** Do this **
Would you retype, exactly and without the pictures, the lines between the line holding "by 2212 pixels." and the line holding "from mathutils import Vector, Matrix, Quaternion, noise", inclusive, and nothing else?
-- Given records start --
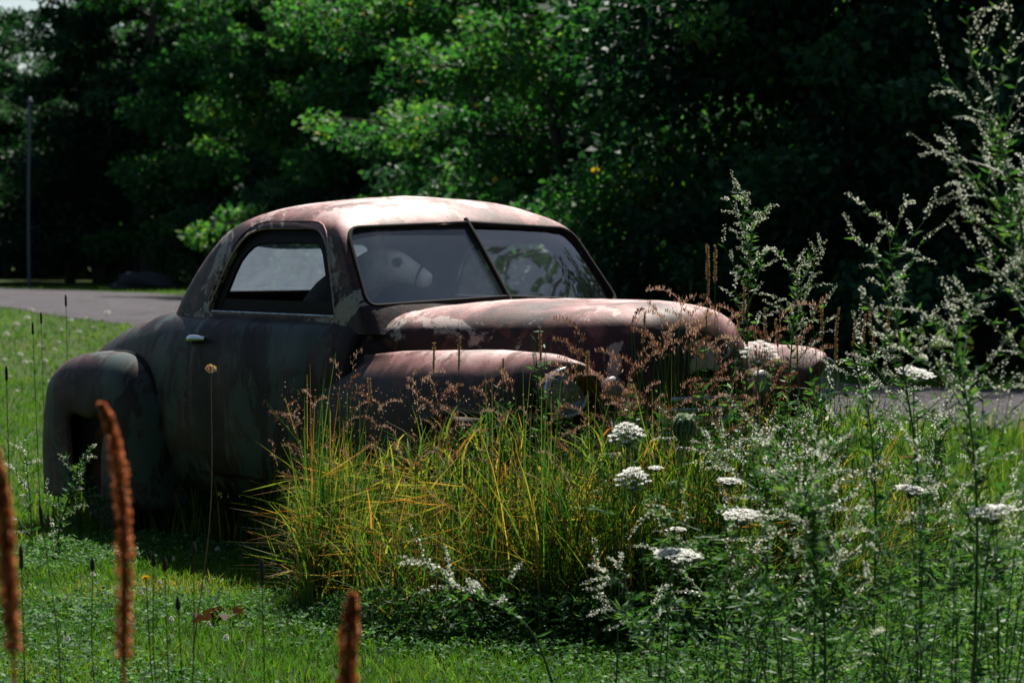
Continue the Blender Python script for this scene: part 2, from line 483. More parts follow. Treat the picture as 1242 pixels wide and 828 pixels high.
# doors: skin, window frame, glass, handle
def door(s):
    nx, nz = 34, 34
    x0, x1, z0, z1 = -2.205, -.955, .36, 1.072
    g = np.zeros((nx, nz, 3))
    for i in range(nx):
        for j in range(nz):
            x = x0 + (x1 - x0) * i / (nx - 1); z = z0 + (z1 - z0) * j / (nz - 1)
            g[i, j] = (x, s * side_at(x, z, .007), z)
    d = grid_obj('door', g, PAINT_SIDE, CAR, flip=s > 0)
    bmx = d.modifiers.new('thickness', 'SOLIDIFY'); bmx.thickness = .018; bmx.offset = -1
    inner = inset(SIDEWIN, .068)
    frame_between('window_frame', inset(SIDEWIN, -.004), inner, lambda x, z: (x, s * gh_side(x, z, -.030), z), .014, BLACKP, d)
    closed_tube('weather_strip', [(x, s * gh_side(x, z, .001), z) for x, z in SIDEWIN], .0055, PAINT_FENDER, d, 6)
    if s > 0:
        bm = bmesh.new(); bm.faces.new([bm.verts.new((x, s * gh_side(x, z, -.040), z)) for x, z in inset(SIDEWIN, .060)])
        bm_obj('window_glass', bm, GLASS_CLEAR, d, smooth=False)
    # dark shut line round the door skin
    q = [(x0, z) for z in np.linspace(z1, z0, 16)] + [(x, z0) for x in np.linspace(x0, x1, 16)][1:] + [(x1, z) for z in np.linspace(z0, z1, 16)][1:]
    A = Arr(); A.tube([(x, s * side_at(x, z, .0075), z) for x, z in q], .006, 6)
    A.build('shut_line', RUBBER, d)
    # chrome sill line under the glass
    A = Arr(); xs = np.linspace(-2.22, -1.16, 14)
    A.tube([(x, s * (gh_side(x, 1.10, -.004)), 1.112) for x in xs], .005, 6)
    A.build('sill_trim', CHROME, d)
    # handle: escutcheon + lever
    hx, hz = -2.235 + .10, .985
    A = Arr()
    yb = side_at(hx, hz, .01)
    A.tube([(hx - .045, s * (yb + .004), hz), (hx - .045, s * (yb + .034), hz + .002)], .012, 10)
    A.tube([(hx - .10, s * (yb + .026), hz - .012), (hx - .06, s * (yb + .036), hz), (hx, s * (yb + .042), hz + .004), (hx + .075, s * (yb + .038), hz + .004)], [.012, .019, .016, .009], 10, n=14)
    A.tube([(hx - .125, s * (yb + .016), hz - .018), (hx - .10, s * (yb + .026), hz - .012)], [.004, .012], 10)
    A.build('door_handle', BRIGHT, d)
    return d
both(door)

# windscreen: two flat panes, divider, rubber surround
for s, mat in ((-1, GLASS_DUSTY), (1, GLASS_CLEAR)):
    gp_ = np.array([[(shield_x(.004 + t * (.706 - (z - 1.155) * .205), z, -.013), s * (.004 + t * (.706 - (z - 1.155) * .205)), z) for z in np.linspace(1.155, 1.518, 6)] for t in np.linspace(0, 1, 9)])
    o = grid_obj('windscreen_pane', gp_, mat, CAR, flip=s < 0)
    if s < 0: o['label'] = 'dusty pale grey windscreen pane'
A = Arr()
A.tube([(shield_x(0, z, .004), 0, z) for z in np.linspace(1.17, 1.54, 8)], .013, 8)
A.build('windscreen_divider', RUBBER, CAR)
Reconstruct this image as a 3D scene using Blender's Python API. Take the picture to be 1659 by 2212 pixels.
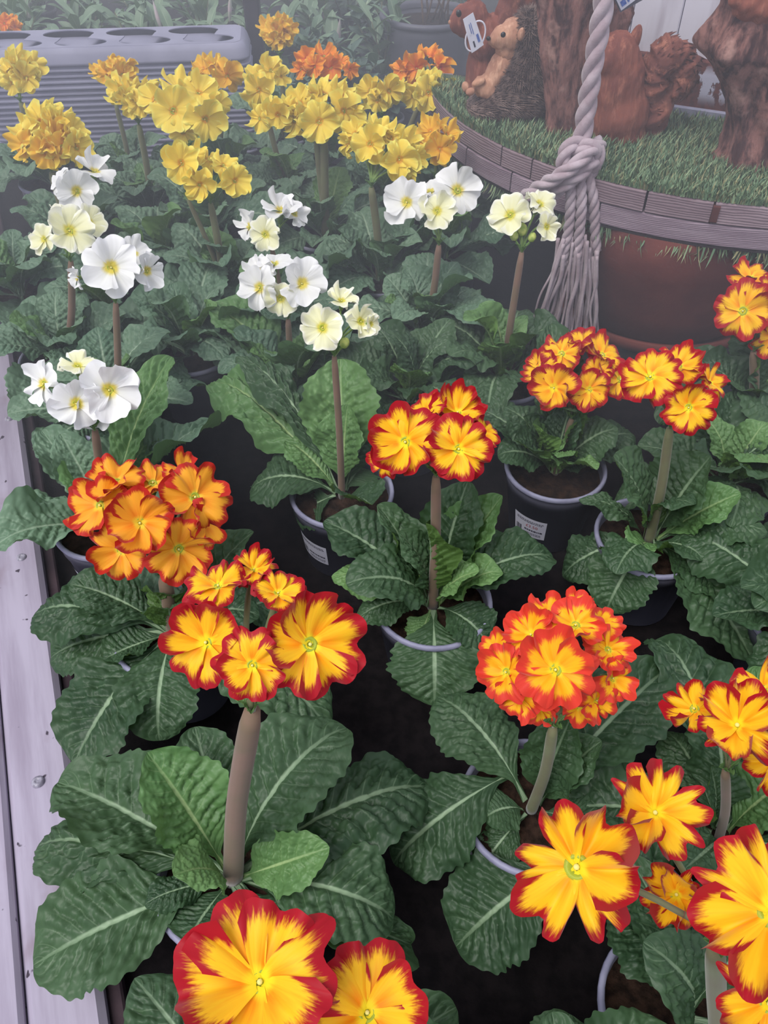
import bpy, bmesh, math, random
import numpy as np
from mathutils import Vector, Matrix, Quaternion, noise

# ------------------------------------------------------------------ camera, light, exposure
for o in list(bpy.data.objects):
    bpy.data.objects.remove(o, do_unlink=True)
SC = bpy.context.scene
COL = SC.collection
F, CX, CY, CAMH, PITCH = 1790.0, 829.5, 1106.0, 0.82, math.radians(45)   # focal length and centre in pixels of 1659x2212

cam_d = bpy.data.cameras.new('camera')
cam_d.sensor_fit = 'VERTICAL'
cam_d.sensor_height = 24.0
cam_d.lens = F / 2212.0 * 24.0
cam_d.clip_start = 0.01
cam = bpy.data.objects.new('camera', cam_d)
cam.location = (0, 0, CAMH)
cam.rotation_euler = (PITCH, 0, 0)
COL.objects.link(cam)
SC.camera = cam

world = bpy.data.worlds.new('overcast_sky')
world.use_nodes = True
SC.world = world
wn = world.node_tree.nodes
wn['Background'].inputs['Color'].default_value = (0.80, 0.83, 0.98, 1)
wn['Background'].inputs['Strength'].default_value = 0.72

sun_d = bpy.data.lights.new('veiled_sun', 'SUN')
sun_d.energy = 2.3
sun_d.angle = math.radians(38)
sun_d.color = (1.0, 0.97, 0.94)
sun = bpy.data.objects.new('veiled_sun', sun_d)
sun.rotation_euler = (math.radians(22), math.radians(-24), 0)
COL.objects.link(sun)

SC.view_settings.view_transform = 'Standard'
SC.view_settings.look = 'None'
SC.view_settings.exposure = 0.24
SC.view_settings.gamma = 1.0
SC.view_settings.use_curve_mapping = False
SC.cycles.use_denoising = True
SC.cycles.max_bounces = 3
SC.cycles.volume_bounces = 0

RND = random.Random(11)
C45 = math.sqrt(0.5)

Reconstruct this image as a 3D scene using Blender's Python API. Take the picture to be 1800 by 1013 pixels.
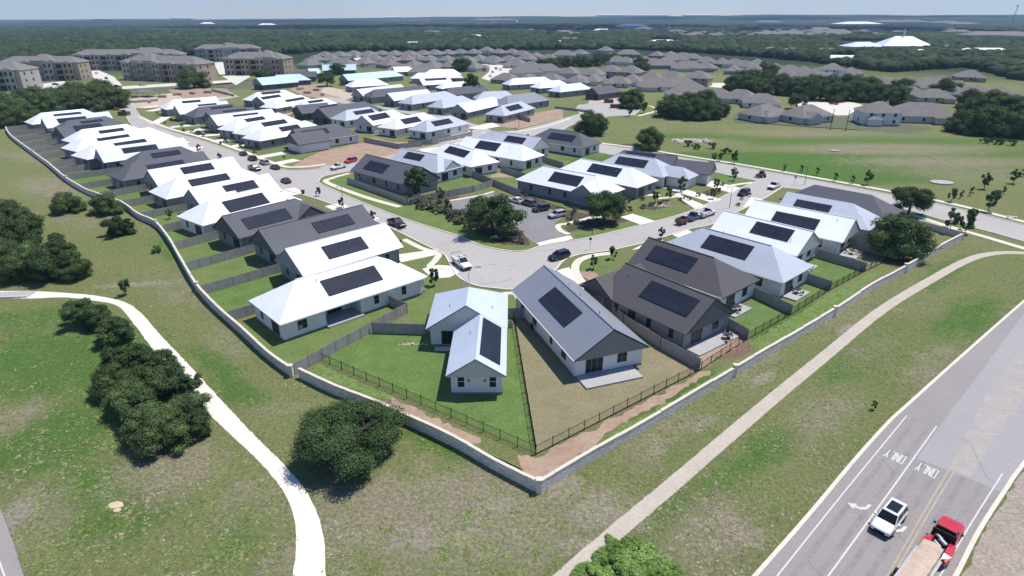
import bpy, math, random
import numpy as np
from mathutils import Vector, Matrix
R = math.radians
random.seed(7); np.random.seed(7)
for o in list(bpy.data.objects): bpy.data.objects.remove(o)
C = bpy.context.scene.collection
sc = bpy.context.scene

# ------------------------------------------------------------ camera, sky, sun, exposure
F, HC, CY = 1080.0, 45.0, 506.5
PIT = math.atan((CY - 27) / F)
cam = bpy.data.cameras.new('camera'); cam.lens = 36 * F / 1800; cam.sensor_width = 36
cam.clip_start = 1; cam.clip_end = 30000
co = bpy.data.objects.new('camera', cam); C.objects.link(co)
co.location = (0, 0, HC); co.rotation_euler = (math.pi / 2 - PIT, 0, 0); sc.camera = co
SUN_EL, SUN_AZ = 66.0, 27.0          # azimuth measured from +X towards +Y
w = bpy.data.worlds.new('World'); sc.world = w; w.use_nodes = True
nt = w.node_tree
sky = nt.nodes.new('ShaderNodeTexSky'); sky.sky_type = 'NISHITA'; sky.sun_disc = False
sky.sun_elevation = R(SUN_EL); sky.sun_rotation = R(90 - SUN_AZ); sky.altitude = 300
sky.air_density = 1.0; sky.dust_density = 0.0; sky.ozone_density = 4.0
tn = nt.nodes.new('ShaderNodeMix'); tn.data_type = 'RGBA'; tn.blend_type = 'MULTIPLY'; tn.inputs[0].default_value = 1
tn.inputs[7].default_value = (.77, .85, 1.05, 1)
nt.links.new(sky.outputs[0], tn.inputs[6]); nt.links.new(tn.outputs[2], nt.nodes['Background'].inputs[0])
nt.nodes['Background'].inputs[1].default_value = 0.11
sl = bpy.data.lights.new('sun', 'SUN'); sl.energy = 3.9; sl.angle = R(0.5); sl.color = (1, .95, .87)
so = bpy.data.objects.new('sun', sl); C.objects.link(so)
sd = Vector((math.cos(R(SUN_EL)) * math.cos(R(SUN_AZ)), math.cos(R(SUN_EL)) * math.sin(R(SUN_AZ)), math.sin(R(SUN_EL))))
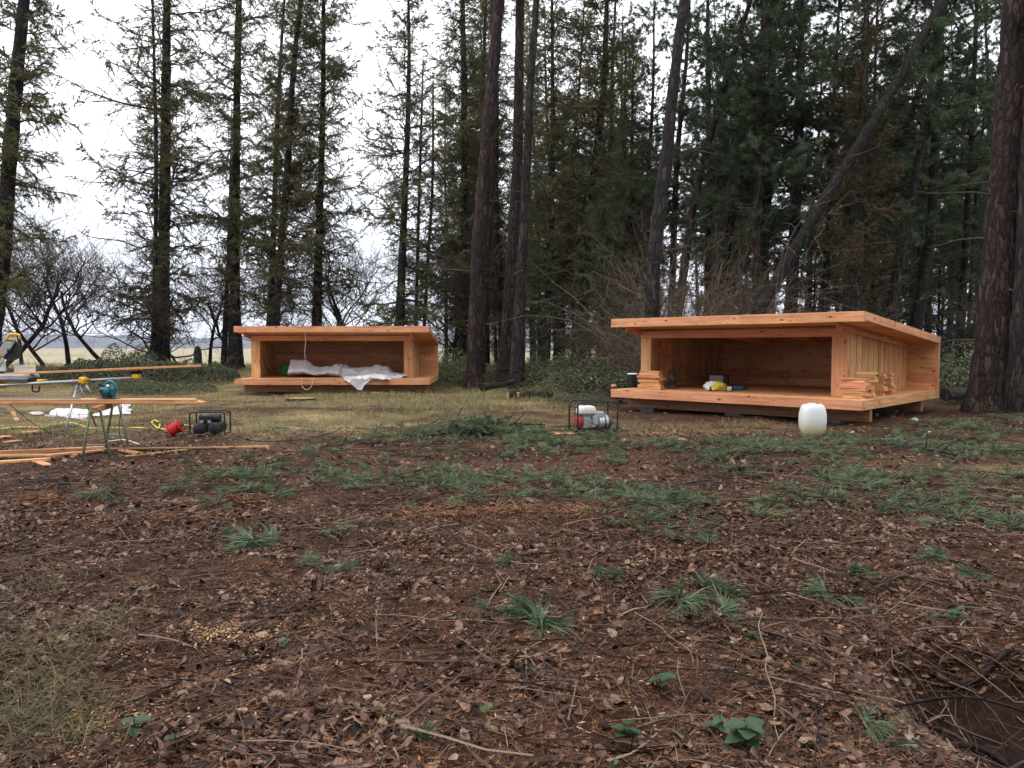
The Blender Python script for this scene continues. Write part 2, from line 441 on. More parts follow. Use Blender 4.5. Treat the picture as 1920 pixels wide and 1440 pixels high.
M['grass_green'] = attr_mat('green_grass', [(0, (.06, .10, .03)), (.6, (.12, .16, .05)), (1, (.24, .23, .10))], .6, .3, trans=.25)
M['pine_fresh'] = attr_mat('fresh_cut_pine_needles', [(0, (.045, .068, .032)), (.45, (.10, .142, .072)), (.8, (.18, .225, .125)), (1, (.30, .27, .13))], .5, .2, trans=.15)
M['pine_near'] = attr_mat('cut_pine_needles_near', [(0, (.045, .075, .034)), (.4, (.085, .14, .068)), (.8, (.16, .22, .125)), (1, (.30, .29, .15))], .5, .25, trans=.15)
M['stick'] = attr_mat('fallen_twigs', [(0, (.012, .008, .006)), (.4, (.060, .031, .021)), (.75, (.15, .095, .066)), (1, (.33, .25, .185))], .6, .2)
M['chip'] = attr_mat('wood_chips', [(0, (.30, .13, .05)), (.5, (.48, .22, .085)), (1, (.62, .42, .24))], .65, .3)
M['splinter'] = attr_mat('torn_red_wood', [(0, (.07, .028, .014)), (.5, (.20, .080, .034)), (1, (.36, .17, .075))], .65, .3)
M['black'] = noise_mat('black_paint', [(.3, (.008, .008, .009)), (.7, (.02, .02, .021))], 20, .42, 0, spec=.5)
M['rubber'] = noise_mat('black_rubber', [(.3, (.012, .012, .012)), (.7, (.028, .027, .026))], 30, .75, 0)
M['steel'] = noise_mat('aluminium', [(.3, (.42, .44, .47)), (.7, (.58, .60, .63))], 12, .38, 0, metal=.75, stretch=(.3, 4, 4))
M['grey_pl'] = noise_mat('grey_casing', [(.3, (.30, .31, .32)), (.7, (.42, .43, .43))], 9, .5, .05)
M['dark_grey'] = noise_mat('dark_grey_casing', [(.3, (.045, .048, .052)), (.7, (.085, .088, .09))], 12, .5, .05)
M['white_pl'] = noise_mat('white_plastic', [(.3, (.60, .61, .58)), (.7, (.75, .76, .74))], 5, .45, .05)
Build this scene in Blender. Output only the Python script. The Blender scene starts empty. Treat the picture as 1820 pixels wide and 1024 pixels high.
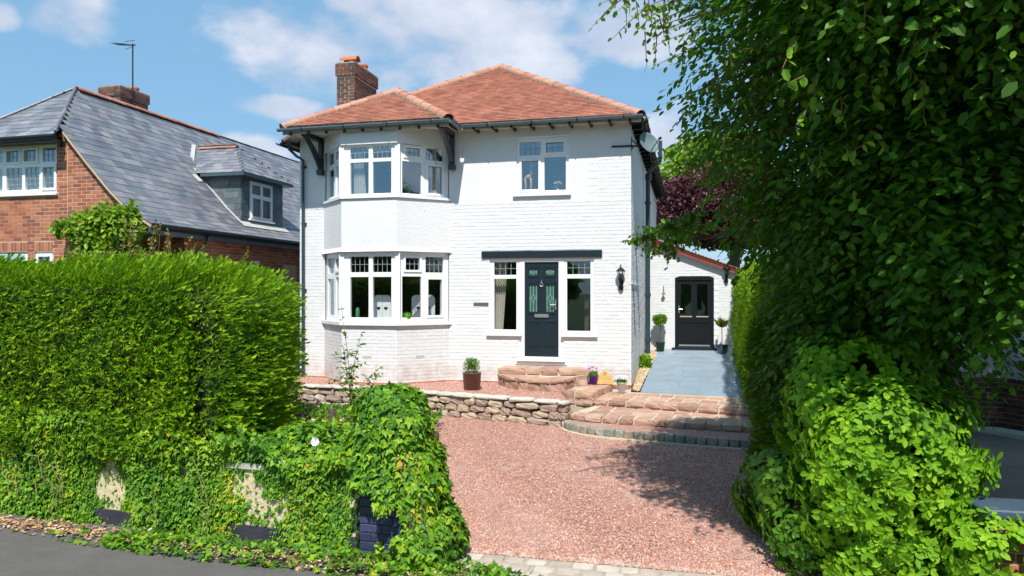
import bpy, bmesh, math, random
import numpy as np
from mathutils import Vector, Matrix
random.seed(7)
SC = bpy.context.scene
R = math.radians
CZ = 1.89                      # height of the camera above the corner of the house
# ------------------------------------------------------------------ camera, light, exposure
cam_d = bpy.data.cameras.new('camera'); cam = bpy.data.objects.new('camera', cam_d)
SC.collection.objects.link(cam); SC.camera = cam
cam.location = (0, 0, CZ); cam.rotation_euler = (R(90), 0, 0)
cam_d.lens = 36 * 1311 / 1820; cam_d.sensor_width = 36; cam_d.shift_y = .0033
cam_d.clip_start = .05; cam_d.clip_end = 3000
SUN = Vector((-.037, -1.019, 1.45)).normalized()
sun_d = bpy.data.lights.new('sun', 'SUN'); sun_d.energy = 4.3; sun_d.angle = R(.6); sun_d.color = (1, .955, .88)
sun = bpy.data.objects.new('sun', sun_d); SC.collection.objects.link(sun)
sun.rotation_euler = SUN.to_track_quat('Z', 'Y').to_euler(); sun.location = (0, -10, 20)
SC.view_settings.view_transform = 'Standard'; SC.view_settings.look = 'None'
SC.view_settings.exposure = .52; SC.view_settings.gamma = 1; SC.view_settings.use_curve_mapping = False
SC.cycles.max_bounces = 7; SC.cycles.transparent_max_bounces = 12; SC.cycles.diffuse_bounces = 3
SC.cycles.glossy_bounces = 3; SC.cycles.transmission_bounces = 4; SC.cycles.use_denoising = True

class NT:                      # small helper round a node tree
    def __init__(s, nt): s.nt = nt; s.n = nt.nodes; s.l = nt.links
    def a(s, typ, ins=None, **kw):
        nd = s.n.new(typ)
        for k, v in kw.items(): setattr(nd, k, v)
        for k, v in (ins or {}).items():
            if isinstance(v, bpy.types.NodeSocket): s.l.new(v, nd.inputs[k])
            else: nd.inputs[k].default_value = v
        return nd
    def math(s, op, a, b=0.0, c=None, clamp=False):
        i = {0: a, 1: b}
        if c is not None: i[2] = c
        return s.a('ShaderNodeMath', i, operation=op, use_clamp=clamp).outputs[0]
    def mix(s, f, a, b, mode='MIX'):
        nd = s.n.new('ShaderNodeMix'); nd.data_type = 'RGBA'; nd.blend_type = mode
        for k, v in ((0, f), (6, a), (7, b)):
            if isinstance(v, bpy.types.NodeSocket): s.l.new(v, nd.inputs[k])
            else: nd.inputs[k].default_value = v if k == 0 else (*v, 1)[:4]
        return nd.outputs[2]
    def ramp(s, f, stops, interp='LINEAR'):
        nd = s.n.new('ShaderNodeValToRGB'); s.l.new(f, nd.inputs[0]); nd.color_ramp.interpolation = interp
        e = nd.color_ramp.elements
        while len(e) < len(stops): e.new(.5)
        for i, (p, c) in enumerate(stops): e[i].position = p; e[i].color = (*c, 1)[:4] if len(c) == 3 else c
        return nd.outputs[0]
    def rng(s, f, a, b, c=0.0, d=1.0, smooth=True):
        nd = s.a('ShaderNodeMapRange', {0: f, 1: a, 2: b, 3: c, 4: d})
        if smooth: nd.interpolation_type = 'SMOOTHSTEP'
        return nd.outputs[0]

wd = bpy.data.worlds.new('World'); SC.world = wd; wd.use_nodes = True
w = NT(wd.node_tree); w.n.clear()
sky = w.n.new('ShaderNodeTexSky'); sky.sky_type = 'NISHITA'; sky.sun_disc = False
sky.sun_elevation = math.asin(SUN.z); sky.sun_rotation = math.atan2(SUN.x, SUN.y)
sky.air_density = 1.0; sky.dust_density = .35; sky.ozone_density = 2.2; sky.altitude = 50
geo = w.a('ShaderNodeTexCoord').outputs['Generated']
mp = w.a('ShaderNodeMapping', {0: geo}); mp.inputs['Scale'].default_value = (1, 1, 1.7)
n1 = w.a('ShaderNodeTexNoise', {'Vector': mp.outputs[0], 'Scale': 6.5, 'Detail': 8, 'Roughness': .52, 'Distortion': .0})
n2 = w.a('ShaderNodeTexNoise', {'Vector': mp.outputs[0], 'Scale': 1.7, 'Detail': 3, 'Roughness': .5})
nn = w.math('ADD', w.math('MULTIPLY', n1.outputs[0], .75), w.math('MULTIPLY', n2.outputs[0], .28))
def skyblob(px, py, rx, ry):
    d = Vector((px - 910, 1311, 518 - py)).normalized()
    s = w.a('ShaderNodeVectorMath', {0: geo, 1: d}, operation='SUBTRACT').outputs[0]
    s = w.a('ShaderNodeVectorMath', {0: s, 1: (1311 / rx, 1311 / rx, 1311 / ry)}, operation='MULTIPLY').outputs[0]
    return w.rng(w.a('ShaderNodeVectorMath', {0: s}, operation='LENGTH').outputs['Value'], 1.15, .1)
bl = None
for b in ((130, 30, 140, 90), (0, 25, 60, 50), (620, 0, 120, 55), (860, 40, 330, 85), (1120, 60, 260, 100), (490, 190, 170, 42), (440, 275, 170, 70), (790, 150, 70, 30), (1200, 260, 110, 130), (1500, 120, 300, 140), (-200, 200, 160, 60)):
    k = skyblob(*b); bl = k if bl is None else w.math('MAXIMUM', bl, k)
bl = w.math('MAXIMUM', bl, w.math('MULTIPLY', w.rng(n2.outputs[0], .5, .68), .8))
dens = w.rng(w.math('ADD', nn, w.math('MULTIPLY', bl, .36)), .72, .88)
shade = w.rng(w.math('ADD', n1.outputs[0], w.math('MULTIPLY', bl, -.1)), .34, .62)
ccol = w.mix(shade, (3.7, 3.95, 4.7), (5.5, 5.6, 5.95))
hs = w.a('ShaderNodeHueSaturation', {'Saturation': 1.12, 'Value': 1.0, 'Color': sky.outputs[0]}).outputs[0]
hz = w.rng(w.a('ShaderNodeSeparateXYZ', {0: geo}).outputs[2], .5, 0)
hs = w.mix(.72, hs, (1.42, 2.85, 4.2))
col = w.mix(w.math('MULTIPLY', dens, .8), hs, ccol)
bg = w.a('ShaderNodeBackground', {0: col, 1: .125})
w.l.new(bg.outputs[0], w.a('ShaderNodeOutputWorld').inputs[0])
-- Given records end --
** Answer for the task **
Reconstruct this image as a 3D scene using Blender's Python API. Take the picture to be 1659 by 2212 pixels.
import bpy, bmesh, math, random
import numpy as np
from mathutils import Vector, Matrix, Quaternion, noise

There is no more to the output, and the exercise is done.